Monthly Archives: July 2017

Could not register the Service Principal Name (SPN)

Recently I checked my SQL Server Error Logs. Quite some interesting information in my opinion, however I also found this message:

Date  25-7-2017 18:26:41
Log  SQL Server (Archive #3 – 25-7-2017 18:34:00)
Source  Server

Message
The SQL Server Network Interface library could not register the Service Principal Name (SPN) [ MSSQLSvc/SQL01.contoso.lan:NAV ] for the SQL Server service. Windows return code: 0x200b, state: 15. Failure to register a SPN might cause integrated authentication to use NTLM instead of Kerberos. This is an informational message. Further action is only required if Kerberos authentication is required by authentication policies and if the SPN has not been manually registered.

What’s this message about?
It cleary indicates thats SQL Server couldn’t register SPN’s. I’m running SQL Server under a ‘Virtual’ account so that should be the cause of the ‘error’.

From security perspective it is recommend to run SQL Server under the least privileged account: a virtual of MSA. For more information please go to Microsoft Docs.
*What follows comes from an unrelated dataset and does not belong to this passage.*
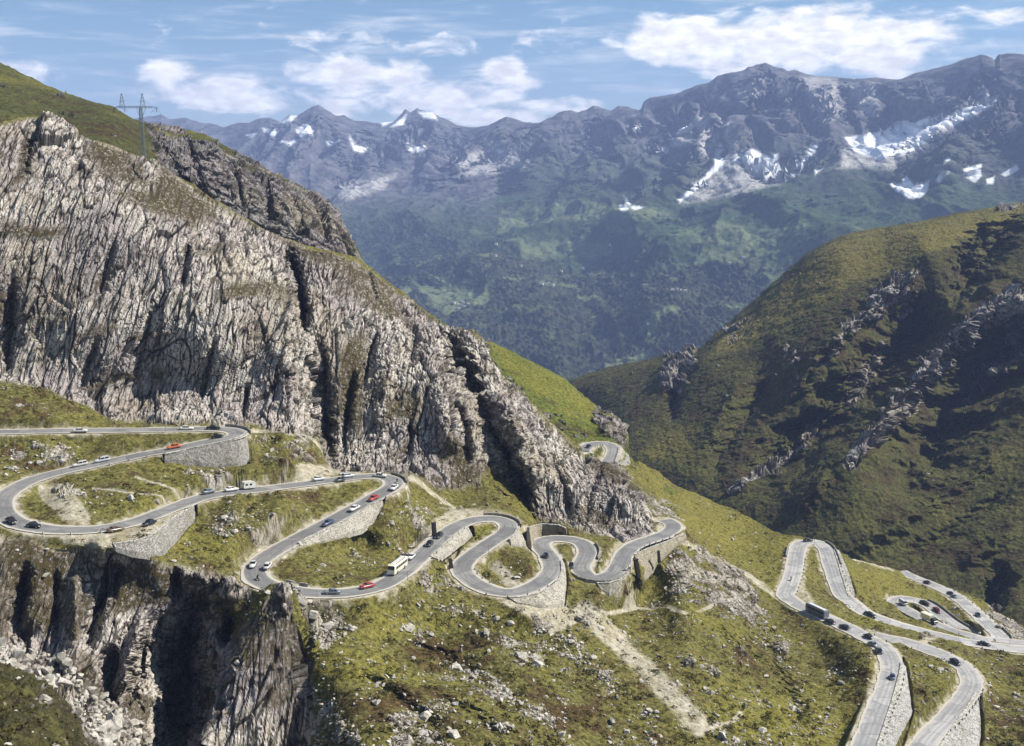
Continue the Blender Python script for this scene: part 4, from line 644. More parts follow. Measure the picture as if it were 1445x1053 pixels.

In order to use Kerberos authentication with SQL Server there are some conditions to be met:

– The client and server computers should be in the same domain or trusted (2 way)  domains.
– SPN’s must be registered for SQL Server

In theory I can’t connect to my SQL Server using Kerberos authentication so why I’m still able to connect to my SQL Server? What kind of authentication is being used? Even other services from other machines are still able to connect (like Microsoft Dynamics NAV). In order to get an answer you could query SQL Server. With this query you’re able to view what kind of authentication scheme is being used:

select session_id,net_transport,client_net_address,auth_scheme from sys.dm_exec_connections

It turns out that Microsoft Dynamics NAV for example is falling back to Ntlm, intereseting… So let’s fix the SPN, restart SQL Server and look what’s happening? Now Microsoft Dynamics NAV 2017 is also connected to SQL Server but instead of Ntlm it is using Kerberos now.

In order to fix the SPN problem I manually registered the SPN in Active Directory (on the SQL Computeraccount). The errorlog states two SPN’s couldn’t be registered:

MSSQLSvc/SQL01.contoso.lan:NAV
MSSQLSvc/SQL01.contoso.lan:49753

For your information: I’m running SQL Server in a named instance called ‘NAV’ using Dynamic Ports. If you’re running SQL Server in the default instance on TCP Port 1433 the SPN’s are a little bit different. Please keep this in mind!